Hond Jaros lag thuis de boel te bewaken zodat de achterbank van de auto vrij was. Plaats hadden we nu voor drie gasten. En aangezien hun reisdoel, zoals het onze Luxemburg was konden en wilden we best drie personen meenemen. Er stond een kluitje hesjesdragers op een hoopje, maar er splitste zich al snel een delegatie af, die wilde wel met ons mee.
Het bleek te gaan om een actie van leden van een Theatergezelschap, semi- en amateurs. Domicilie hielden ze in de Schone Stad Groningen. Een keer per jaar organiseerde de Club een liftsessie voor de leden van het gezelschap. Men kreeg kort van tevoren het reisdoel te horen en vervolgens begaf men zich in groepjes op pad. Enige competitie was ingebouwd in de race: men diende eenvoudigweg als eerste aan te komen. Maagdenburg in Duitsland was al eens reisdoel geweest, zo nog wat Europese steden. En dit jaar dus Luxemburg.
De reis verliep verder naar behoren. Men keuvelde er lustig op los en probeerde beleefd nu en dan wat meer hoogte van elkander te krijgen. En aangezien we het beneden onze waardigheid vonden om die gasten ergens vóór Stadt-Luxembourg langs de autobaan te droppen tikten we de eindbestemming van de liftrace in in onze Tomtom. De lifters werden verwacht in de grote Jeugdherberg in de oude benedenstad, pal onder het spoorviaduct.

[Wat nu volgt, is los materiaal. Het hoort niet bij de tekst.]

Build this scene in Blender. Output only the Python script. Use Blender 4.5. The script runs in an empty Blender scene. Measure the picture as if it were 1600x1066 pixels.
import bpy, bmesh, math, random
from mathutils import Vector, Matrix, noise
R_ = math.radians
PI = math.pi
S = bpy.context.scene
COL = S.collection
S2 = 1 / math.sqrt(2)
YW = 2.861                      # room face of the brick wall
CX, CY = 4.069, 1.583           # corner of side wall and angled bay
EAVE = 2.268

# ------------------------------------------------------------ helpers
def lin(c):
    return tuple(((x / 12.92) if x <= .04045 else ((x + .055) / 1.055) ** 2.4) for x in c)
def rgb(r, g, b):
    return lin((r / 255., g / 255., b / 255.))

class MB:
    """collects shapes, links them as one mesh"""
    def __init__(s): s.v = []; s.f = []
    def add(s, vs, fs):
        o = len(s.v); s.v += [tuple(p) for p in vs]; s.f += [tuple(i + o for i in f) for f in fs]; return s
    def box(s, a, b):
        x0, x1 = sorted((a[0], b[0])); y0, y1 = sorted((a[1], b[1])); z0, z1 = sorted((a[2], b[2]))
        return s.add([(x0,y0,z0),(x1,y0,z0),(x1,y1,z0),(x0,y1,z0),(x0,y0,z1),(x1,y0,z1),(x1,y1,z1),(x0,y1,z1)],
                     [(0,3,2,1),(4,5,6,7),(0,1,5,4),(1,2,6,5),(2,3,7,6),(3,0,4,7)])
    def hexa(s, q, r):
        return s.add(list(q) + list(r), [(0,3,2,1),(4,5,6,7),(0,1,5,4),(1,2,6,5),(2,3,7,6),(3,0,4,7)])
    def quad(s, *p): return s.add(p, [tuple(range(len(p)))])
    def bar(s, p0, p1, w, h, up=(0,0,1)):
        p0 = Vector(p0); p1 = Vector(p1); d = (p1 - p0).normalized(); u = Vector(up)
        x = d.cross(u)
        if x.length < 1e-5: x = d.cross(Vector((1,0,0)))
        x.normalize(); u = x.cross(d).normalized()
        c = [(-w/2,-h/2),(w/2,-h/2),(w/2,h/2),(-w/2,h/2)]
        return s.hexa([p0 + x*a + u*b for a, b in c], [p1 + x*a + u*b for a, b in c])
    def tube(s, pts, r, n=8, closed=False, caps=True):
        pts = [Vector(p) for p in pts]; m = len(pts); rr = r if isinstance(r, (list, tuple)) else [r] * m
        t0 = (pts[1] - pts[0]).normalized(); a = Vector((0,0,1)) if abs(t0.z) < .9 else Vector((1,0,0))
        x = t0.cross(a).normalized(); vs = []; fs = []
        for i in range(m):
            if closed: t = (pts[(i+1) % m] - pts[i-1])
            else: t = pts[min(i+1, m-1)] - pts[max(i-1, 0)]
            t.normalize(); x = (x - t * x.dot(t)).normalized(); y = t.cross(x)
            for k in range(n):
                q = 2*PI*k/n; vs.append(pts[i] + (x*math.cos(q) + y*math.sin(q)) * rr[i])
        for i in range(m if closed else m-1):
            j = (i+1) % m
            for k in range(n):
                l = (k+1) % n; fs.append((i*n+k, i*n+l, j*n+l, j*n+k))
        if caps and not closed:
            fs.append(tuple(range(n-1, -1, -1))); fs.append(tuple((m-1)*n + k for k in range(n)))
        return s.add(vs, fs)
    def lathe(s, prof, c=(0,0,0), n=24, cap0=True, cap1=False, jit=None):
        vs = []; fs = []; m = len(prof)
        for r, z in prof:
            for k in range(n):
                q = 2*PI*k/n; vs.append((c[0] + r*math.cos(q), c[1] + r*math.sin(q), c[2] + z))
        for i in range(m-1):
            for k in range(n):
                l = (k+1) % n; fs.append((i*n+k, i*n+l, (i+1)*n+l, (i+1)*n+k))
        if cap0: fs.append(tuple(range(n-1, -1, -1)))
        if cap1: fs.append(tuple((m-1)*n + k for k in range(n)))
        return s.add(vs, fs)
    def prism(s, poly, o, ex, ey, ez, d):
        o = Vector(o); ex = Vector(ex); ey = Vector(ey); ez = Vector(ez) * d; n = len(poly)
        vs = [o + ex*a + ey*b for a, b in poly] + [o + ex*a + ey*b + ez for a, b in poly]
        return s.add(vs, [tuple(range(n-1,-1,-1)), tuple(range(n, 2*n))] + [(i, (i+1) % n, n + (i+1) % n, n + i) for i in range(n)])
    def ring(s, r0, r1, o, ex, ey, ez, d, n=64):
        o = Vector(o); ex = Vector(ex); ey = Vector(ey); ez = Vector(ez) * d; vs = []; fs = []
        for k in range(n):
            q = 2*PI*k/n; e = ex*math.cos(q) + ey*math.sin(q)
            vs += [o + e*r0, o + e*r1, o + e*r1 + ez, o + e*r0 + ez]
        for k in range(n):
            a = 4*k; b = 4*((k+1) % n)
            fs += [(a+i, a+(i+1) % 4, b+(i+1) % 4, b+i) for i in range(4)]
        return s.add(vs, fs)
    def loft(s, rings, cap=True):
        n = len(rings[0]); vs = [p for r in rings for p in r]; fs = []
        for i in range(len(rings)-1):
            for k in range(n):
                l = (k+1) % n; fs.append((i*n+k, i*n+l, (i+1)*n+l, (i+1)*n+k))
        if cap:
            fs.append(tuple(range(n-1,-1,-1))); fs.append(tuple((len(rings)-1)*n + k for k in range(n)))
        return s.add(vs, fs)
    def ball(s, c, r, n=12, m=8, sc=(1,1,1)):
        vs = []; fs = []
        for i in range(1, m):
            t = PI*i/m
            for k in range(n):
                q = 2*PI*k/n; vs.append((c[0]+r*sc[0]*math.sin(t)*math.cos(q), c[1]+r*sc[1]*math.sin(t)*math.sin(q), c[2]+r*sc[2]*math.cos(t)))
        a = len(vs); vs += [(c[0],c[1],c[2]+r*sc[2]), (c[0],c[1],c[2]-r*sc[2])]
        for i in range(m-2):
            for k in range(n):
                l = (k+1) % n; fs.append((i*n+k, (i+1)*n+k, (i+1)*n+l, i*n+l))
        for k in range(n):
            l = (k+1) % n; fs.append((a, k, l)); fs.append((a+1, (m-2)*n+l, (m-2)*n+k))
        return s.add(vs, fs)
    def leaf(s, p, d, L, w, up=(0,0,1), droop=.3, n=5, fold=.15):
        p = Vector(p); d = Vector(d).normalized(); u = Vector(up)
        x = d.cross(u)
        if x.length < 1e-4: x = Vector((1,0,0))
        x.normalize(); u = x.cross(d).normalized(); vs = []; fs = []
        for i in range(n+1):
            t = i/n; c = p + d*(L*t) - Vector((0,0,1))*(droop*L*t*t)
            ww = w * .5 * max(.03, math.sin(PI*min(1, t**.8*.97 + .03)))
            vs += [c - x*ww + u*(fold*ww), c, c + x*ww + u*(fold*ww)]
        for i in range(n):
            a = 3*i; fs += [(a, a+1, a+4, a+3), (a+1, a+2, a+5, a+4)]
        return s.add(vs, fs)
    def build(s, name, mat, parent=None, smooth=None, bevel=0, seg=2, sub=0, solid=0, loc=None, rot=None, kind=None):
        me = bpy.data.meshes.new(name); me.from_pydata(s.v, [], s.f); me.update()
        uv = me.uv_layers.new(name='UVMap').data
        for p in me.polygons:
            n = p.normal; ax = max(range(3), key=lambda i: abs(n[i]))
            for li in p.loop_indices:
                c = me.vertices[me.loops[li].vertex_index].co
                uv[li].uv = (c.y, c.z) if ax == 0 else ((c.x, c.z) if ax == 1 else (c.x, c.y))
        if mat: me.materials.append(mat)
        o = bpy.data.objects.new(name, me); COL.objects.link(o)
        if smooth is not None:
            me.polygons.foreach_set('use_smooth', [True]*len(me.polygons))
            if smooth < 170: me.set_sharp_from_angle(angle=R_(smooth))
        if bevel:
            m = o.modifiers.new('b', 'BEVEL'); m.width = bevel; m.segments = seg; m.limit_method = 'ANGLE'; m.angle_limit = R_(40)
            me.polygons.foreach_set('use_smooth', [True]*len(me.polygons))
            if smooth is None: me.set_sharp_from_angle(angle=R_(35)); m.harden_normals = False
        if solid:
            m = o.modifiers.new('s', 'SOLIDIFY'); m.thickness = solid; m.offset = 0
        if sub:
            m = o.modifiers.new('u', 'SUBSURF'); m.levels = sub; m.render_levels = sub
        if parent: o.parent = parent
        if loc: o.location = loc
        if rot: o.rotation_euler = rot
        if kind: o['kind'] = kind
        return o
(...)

We maakten echter nog een sanitaire stop aan Air-de-Capellen, net over de grens met Wallonië. Het was daar dat ik die uitstalling donuts zag in het wegrestaurant van de snelwegrustplaats. Ik had er nog nooit zoveel bij elkaar gezien, in zoveel kleuren, met zoveel smaakjes (ik kom dan ook niet zo vaak op de harde weg…). Kennelijk waren het begerenswaardige versnaperingen, ze vlogen als warme broodjes over de toonbank. Ook mijn gezelschap liet het zich smaken. Ik hield het bij koffie. Terwijl we daar zaten werden onze gasten aangesproken door een Nederlands echtpaar. Zij hadden die ochtend een ander groepje van het Theatergezelschap een stuk door Limburg vervoerd, en of we misschien nog iets van die gasten gehoord hadden (ze herkenden onze lifters aan hun hesjes…). Enfin…
We hadden echter nog 30 kilometer te gaan en intussen was er mij een en ander aan gelegen om die gasten als eerste bij de Jeugdherberg af te leveren, dus we braken weer snel op.
Luxemburg is een rot-stad om te rijden, de Tomtom is evenwel een onverbiddelijke, maar vastberaden kameraad. Hij sleurde ons via de bovenstad helemaal het dal in en bracht ons tot aan de trappen van het Jeugdhotel. De verwachtingen waren intussen hoog gespannen, maar we werden uiteindelijk dus zesde. Nou ja…
Dat speelde op vrijdag en terwijl ik de slotzinnen tik van dit stukje is het maandag. Die theatergasten zitten intussen in de trein naar het verre noorden, en wij gaan zoetjes aan de dag afsluiten. Ellen zit te spartelen in een comfortabel ligbad en ik schenk me nog een glas Chablis in. Over Bourgondië vertel ik je de komende dagen wel, het nu mooi geweest.